I think there are two things. When we were facing this problem in British Columbia, what we recognized very quickly was that we didn't have the talent in-house and that it would take too long to grow it, so we put in place something almost like a SWAT team, a very small, smart, hand-picked group of the best people we could find from the private sector. It was not a firm. We didn't go out and contract with a firm. We hand-picked the individuals, and we brought them in-house, and we had them basically be... It was just 12 people, not huge, for the entire province.
We hand-picked them. We had solution architects, we had expert legal, we had HR, we had labour, we had smart financial minds, and we had people who had deep experience in terms of putting together complex deals and managing relationships. That secretariat served out to government, and we had the focus of....
I would suggest creating a centralized, funded capability. The role of that capability would be twofold. One is to model how one does these deals, so they would go out and they'd do the first 12 or 15 or 20, or whatever it is, pulling the public sector in behind them.

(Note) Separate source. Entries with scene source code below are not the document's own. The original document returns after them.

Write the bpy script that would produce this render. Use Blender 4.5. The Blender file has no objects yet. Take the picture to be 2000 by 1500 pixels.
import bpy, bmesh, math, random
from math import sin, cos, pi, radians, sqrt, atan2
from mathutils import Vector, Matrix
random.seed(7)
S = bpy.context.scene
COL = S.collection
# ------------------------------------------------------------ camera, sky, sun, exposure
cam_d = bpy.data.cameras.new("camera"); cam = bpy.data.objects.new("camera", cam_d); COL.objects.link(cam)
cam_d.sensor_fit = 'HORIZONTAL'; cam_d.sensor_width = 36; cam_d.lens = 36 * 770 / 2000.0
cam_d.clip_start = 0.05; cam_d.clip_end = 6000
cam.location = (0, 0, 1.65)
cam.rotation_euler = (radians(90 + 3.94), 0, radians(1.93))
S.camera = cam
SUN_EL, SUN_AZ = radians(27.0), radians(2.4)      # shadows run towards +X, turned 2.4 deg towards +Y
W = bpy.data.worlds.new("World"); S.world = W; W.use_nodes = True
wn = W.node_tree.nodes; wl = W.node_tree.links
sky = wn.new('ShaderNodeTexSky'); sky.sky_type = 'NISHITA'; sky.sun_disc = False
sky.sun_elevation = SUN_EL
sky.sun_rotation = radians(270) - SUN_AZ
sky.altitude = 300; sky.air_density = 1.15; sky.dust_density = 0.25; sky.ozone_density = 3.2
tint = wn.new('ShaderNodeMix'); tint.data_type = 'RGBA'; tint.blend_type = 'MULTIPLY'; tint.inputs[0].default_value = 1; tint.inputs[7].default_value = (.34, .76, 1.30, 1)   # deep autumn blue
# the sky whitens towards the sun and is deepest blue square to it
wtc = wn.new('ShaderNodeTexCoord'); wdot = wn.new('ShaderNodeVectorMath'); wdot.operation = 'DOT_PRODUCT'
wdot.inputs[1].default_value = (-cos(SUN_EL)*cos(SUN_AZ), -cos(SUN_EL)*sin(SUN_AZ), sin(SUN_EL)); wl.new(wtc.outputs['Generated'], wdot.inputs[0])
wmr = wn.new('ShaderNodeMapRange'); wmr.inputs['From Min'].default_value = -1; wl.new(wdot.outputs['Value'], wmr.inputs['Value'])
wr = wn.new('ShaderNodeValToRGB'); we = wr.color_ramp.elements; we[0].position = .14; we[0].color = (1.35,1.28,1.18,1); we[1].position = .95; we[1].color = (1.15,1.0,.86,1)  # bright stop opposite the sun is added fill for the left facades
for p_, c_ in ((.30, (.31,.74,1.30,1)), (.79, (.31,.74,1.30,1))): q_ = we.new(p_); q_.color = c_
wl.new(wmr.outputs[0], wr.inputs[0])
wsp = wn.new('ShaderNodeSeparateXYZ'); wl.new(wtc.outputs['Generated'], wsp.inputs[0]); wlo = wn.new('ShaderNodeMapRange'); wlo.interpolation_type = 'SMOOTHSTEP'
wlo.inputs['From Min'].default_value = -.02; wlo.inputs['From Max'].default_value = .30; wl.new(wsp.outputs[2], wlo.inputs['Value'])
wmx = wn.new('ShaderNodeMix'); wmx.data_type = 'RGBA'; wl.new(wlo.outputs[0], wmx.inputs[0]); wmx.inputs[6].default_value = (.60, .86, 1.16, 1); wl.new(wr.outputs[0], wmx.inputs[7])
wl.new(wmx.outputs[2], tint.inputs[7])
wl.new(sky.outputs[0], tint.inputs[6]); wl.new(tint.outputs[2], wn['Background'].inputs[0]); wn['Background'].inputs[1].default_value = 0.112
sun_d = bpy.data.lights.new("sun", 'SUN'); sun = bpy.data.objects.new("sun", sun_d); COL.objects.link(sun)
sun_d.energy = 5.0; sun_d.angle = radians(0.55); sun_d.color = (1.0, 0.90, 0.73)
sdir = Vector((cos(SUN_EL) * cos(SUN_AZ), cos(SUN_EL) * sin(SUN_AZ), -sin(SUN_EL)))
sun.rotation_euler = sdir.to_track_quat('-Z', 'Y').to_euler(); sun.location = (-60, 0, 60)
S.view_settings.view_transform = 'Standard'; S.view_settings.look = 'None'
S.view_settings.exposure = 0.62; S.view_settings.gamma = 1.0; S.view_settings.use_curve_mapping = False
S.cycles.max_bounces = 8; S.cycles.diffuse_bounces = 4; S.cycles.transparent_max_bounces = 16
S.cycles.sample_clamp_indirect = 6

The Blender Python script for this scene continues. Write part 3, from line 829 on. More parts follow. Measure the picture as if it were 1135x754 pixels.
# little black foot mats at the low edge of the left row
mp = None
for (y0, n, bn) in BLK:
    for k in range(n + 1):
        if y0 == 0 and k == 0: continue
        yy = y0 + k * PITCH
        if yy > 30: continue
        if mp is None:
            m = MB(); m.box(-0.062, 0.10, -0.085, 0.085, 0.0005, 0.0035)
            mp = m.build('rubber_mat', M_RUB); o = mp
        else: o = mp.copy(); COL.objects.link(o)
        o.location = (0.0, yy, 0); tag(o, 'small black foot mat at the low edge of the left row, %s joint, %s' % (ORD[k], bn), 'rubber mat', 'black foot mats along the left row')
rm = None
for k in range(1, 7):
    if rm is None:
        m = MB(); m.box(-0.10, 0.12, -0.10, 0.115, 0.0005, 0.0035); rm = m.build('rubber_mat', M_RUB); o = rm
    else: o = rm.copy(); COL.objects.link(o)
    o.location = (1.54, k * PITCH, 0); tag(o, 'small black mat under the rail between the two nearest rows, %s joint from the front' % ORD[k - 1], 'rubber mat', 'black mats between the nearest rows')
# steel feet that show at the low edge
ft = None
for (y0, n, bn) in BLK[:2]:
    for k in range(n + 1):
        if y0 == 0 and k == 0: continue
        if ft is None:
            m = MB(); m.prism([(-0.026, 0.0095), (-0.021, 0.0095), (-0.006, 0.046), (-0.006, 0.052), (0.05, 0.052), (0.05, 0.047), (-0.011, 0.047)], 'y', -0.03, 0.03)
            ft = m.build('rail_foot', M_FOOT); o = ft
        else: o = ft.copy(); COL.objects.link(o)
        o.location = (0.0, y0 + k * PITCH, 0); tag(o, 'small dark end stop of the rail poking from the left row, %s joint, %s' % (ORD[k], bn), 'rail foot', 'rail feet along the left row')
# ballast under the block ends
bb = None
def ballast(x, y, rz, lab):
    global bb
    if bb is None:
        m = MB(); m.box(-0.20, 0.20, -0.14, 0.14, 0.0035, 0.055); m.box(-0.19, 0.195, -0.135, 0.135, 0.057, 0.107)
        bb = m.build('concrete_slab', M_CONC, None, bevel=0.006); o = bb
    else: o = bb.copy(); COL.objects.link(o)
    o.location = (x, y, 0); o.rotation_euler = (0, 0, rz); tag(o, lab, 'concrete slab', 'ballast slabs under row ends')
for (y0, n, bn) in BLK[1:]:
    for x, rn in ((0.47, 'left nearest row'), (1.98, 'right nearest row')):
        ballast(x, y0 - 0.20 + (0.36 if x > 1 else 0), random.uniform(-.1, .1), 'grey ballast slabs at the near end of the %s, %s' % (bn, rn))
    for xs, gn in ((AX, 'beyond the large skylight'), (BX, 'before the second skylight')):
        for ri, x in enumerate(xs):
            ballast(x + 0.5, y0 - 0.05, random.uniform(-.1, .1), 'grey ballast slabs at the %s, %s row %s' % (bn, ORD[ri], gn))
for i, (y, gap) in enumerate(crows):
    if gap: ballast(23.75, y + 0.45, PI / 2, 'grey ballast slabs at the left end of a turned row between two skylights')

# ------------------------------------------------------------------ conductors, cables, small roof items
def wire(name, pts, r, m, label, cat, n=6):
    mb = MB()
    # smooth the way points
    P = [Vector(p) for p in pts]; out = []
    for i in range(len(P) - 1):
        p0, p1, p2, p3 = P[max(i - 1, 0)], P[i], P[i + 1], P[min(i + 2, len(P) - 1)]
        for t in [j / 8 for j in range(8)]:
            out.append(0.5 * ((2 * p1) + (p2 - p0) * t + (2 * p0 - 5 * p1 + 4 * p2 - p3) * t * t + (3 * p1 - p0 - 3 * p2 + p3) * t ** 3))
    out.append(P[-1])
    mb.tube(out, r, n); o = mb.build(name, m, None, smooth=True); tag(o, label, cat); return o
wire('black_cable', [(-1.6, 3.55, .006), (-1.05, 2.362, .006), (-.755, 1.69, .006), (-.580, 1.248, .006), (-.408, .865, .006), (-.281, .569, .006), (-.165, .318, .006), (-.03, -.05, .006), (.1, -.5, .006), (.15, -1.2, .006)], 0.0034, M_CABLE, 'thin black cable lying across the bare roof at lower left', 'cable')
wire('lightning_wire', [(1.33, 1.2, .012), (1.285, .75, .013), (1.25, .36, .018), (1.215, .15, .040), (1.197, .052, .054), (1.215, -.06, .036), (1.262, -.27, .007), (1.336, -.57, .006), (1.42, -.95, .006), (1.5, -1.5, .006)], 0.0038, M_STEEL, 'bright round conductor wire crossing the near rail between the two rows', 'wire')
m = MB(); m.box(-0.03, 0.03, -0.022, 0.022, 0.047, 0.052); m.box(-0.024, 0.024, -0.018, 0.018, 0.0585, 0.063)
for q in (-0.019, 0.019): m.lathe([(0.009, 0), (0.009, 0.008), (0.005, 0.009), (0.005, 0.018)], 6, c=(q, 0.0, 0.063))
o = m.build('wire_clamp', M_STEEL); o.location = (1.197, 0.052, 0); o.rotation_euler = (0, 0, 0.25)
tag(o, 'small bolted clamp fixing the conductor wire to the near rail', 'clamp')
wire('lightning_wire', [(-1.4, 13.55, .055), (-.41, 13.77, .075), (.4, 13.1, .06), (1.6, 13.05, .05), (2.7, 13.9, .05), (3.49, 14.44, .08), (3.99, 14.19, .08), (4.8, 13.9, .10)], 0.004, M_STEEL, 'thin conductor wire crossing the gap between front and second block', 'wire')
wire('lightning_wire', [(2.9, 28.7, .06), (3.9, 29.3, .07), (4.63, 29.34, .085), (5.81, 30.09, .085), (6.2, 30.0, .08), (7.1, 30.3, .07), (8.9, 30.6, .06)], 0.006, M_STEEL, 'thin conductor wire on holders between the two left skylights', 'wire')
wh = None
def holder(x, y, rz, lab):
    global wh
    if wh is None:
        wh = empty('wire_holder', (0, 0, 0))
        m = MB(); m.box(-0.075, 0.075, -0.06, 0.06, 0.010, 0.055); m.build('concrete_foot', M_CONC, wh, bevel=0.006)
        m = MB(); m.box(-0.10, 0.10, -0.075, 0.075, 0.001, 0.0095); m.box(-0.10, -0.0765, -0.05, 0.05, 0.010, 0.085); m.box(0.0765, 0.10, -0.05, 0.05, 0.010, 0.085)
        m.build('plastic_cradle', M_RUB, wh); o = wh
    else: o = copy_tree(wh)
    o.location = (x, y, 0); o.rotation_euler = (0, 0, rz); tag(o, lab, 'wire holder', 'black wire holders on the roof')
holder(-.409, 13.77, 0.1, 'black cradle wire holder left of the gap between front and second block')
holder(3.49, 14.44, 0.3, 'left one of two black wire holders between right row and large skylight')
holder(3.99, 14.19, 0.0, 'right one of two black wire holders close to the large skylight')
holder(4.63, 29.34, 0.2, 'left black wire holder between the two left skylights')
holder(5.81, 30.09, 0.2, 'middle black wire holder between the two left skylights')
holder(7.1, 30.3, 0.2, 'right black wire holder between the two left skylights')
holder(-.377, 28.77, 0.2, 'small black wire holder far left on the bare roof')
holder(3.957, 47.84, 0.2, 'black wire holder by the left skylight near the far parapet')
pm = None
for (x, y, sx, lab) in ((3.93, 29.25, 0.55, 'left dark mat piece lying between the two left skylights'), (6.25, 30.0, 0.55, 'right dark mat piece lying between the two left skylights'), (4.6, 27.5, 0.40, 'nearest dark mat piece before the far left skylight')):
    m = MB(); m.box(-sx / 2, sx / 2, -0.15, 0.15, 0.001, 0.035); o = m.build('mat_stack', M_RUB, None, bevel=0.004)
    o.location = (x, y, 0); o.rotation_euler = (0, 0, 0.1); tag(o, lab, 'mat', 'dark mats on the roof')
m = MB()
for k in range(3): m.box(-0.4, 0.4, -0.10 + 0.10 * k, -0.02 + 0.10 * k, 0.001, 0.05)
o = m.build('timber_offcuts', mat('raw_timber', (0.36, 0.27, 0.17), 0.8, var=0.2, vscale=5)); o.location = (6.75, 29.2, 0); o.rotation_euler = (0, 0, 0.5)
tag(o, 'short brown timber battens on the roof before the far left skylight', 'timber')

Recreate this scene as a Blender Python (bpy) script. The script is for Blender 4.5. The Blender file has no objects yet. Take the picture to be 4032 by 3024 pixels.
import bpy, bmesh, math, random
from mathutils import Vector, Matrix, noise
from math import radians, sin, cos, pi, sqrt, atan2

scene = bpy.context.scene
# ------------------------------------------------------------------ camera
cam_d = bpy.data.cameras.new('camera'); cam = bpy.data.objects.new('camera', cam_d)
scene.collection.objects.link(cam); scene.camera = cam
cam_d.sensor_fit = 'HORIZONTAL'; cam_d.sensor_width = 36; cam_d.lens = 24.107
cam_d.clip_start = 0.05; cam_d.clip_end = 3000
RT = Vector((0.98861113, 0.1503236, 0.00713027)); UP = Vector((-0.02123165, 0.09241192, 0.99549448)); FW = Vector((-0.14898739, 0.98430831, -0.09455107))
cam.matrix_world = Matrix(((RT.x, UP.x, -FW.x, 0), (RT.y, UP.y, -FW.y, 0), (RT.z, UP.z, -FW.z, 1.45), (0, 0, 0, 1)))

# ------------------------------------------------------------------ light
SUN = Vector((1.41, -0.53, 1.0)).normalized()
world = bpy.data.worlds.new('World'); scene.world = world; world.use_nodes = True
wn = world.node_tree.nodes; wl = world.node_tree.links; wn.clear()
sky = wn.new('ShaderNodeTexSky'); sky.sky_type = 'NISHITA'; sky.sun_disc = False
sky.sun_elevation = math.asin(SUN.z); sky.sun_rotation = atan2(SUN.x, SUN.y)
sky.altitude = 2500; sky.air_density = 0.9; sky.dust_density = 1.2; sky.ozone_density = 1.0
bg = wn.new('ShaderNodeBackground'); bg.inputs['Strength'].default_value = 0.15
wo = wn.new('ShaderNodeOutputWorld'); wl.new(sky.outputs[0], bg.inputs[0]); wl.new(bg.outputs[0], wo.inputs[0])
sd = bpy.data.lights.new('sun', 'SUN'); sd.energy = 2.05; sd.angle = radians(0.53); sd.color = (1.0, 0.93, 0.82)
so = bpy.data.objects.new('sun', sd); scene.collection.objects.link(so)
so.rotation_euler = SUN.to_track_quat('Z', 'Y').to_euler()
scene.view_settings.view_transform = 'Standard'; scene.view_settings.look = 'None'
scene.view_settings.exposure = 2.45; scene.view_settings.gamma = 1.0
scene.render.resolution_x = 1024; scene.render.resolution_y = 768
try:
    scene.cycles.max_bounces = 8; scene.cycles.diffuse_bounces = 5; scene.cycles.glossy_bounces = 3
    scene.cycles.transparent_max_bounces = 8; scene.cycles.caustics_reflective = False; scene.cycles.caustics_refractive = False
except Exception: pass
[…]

You would also create a program whereby you would be training and institutionalizing how one does this, but that's going to take, I would say, three to five-plus years. I think that's the first piece you need to do. You need to bring it in and create it, very consciously and carefully.
Part of the job is to support these projects right across government; the other part of the job is to build the capability in-house. There are two parts.
I think the other piece in parallel that you would need to do is look at the procurement officer of the future. Treasury Board started this piece of work and then stopped it. I don't understand why they never went forward with it. What they wanted to do was look at the skills required for modernized procurement. What are the capabilities? What are the career paths? Where do we find these people, and how do we develop these people? How do we pay these people? It was basically to create an HR framework for the development, maintenance, retention, and future-state function for procurement.
I think you need to do both, but if you just do the first one, you're going to be waiting too long, so I would create your SWAT team, and in parallel with that, I would create your procurement function of the future, and then start to really build it.
It will take a generational change. Don't be afraid to bring people from the outside in who have done it before to seed that effort and get it started. Over time they'll move out and you'll have created a capability, but you need it kick-started.
You need some people who have no territorial turf to defend. Their whole job is to be the change agents that you need to break through the doors that they don't even know are there. You need to create that capacity, and it's very difficult to do it in-house because the inertia is just overwhelming.